AIM OF THE EXERCISE
Repeat exactly the lines from the start through the line with "from mathutils import Vector, Matrix", both ends included.

SOURCE EXCERPT
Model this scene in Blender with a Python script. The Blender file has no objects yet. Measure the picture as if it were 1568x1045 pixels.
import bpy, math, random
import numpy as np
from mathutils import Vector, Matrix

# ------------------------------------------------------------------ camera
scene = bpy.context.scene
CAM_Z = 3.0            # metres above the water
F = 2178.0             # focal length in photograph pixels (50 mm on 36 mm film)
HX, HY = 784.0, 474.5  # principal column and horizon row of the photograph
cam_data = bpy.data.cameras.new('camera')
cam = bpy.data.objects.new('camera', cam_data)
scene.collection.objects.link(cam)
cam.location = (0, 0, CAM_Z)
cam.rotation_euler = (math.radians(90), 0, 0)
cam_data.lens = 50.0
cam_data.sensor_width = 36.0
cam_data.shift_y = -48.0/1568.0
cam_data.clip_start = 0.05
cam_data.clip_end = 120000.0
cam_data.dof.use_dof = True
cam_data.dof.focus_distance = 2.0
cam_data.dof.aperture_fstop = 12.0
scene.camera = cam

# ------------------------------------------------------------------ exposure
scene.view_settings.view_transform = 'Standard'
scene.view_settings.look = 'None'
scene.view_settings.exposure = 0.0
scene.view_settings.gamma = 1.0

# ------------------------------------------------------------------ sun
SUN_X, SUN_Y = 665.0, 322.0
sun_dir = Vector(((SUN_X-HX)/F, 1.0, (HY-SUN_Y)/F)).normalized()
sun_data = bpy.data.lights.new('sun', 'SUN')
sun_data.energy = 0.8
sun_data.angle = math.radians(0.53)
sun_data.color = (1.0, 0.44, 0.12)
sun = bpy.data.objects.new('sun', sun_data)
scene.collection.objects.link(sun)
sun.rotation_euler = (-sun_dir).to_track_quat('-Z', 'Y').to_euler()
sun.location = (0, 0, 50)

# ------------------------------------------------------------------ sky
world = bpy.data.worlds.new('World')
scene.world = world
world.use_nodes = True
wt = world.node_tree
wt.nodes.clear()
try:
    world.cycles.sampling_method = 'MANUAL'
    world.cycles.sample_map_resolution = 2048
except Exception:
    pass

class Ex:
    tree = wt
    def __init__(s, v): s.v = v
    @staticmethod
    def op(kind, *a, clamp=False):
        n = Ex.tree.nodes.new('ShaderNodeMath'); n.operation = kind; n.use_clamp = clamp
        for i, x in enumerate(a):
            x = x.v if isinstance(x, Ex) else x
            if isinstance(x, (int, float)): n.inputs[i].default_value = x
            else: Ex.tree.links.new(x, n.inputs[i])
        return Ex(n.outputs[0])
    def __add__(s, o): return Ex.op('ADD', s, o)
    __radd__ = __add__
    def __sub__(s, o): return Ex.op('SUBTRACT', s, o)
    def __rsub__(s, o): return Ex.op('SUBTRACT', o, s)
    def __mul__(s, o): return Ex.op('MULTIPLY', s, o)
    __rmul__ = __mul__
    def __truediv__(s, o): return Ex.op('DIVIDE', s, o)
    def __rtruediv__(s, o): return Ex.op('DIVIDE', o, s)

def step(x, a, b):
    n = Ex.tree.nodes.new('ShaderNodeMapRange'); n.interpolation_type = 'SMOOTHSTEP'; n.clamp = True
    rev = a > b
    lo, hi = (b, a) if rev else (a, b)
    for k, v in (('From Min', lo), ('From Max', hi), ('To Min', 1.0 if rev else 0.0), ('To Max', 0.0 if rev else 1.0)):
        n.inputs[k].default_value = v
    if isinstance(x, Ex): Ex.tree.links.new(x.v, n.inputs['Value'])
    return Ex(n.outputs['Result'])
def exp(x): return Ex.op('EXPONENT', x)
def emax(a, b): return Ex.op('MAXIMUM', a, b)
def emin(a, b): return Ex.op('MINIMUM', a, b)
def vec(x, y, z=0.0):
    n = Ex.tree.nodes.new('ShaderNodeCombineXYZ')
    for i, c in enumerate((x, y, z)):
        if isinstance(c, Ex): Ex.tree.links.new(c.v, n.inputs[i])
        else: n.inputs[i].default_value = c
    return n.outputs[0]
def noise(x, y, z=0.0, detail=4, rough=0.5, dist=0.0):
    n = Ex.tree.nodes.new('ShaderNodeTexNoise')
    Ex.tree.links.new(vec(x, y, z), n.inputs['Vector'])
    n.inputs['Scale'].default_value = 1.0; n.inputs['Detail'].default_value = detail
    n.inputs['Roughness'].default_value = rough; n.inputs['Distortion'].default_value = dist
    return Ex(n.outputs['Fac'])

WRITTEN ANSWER
Model this scene in Blender with a Python script. The Blender file has no objects yet. Measure the picture as if it were 1568x1045 pixels.
import bpy, math, random
import numpy as np
from mathutils import Vector, Matrix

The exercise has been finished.